Like stars, to their appointed height they climb,
And death is a low mist, which cannot blot
The brightness it may veil."
SHELLEY.
The literary tone continues with the first paragraph.
ALL the world -- at least all the world we care about upon the present occasion, the Chess world -- has heard of the Chess encounters of De la Bourdonnais and M'Donnell. The battle has been sung by Mery in French, by D'Arblay in English. The games themselves have been printed in several different European languages, and have become a code of precedents, like the famed Pandects of Justinian, by the light of which future players may walk safely through almost all the dark mazes of the Sacred Grove -- if they have but the intellect to understand, and the memory to apply these splendid examples of Chess-play to the varied situations which arise during the progress of an actual game.

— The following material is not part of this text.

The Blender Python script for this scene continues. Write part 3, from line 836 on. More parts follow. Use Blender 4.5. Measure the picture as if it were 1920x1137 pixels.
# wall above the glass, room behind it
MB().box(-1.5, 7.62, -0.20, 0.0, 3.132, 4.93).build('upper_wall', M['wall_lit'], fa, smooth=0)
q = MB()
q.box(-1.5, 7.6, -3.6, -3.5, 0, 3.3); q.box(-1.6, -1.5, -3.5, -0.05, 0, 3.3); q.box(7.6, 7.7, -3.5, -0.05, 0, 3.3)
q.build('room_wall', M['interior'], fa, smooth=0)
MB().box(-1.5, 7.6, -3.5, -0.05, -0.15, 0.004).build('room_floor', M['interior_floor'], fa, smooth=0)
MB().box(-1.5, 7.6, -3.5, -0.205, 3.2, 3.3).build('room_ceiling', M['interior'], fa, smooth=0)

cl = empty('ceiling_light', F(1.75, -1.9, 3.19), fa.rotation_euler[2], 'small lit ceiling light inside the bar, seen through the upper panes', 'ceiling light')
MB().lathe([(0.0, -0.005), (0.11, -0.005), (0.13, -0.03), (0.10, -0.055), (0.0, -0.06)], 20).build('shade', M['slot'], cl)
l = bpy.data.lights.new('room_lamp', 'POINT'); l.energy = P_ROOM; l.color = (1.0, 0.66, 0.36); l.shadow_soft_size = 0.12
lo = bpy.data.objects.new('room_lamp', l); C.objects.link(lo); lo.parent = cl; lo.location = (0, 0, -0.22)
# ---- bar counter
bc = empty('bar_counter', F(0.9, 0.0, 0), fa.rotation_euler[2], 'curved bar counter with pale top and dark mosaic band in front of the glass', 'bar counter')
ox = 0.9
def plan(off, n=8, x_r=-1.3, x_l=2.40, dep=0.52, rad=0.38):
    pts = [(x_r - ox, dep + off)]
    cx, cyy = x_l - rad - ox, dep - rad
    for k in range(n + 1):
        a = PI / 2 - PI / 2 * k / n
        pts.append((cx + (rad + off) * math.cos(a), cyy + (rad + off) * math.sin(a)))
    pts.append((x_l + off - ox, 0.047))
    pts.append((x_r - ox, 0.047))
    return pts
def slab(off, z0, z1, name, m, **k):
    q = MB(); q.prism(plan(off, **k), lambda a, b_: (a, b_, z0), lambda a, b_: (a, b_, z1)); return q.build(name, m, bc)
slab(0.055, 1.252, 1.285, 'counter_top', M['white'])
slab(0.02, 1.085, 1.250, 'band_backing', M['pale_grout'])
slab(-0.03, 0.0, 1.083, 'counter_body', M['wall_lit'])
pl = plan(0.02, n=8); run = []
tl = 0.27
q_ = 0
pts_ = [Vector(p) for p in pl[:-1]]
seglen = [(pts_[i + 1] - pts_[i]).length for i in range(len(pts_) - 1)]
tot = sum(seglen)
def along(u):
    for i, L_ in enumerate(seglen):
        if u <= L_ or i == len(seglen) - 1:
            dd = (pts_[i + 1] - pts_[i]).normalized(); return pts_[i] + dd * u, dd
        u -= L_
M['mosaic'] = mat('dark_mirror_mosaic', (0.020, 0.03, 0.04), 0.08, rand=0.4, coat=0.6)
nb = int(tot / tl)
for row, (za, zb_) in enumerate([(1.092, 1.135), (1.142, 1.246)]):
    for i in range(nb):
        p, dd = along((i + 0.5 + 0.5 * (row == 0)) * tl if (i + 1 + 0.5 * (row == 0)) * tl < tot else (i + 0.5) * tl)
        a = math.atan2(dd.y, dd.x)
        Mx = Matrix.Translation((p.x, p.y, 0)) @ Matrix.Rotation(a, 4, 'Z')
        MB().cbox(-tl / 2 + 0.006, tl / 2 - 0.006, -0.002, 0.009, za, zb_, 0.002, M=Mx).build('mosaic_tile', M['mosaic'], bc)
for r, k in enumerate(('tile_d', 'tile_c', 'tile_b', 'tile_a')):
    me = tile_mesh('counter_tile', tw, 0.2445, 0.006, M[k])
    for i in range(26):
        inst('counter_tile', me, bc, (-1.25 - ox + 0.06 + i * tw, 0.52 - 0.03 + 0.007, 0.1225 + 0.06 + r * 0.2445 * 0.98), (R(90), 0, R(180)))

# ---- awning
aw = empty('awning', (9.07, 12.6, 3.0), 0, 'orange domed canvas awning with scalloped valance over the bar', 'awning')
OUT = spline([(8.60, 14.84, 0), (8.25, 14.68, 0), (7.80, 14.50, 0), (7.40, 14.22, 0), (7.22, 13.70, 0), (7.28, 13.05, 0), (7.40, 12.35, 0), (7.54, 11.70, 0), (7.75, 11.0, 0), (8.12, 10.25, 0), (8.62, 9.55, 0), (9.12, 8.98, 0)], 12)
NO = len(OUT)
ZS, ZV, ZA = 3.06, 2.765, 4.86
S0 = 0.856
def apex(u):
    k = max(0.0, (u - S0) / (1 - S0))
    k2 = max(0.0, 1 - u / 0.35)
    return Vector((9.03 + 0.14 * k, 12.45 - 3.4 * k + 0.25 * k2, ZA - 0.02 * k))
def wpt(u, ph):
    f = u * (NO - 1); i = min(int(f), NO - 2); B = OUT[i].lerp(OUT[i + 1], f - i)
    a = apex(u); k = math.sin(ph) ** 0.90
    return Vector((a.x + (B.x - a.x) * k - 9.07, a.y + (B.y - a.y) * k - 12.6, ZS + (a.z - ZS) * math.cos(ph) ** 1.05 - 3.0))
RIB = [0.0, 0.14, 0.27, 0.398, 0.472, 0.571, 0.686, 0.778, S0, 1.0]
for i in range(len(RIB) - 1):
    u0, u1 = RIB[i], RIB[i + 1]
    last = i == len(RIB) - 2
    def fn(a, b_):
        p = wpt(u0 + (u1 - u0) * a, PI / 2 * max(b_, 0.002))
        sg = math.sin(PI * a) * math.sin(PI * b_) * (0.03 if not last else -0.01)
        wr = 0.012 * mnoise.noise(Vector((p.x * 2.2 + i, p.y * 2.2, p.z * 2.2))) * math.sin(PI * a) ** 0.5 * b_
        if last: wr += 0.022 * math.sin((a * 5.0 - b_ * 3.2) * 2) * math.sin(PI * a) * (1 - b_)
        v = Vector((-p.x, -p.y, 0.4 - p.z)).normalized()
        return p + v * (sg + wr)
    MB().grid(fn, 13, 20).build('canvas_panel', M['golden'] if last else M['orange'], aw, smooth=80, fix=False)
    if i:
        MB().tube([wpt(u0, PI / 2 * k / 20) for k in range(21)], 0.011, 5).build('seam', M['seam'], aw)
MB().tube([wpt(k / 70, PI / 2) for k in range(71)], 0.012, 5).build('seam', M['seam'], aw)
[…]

A note to the essay mentions, 'This paper was first published in the Chess Player's Chronicle, 1843.' It was the last article in CPC volume 4, signed by George Walker and dated October 1843. I'll use the CPC version for the rest of the quotes in this section. Later in the essay G.Walker writes,
Mr. William Greenwood Walker, himself but a very moderate Chess-player, (related to me only in name,) was the most enthusiastic Chess-recorder I have ever had the honour to know. He cared little to play himself, but delighted to be always at M`Donnell's elbow, to record his victory ; like one of the bards of old, ever by the side of his Chief to hymn the song of triumph in his praise. Mr. Walker took down the whole of the games played by M'Donnell and La Bourdonnais, and printed them, with many others played by the former, in a well known octavo volume. Without him, these fine games would have been lost for ever. Great, then, is the obligation we are all under to his name, for thus constantly attending at his post—the scribe, the herald of the war. It is no light thing to sit daily five or six hours, during a period of months, to watch games playing, and write them down. Mr. William Greenwood Walker has been taken from us long since. He died full of years. We could "well have spared a better -- aye, many a better -- man."
As for the structure of the matches, he writes,
I intend to be the more particular in presenting what may be termed the statistics of the games played by M‘Donnell and De la Bourdonnais, as they have been on many occasions so erroneously stated. Writers of these latter times have assumed that they were all comprised within two, three, or four matches. Be it mine to state the exact and full truth. During the time they were playing, I visited the club daily, and took some of the games down, move by move, as they were played; relieving my worthy namesake thus occasionally at his post. At the close of each day's play, the notes of Mr. Greenwood Walker were kindly placed at the disposal of Mr. [William] Lewis and myself; who thus were enabled to get the games in a complete shape. I have them all by me, as I wrote them out at the time -- in the exact order they were played, and classed according to the actual matches of which each one formed a part.
Following that are page after page of 'the exact and full truth'. These correspond to the conventional wisdom and are undoubtedly the source of what we know about the first (unofficial) World Championship event.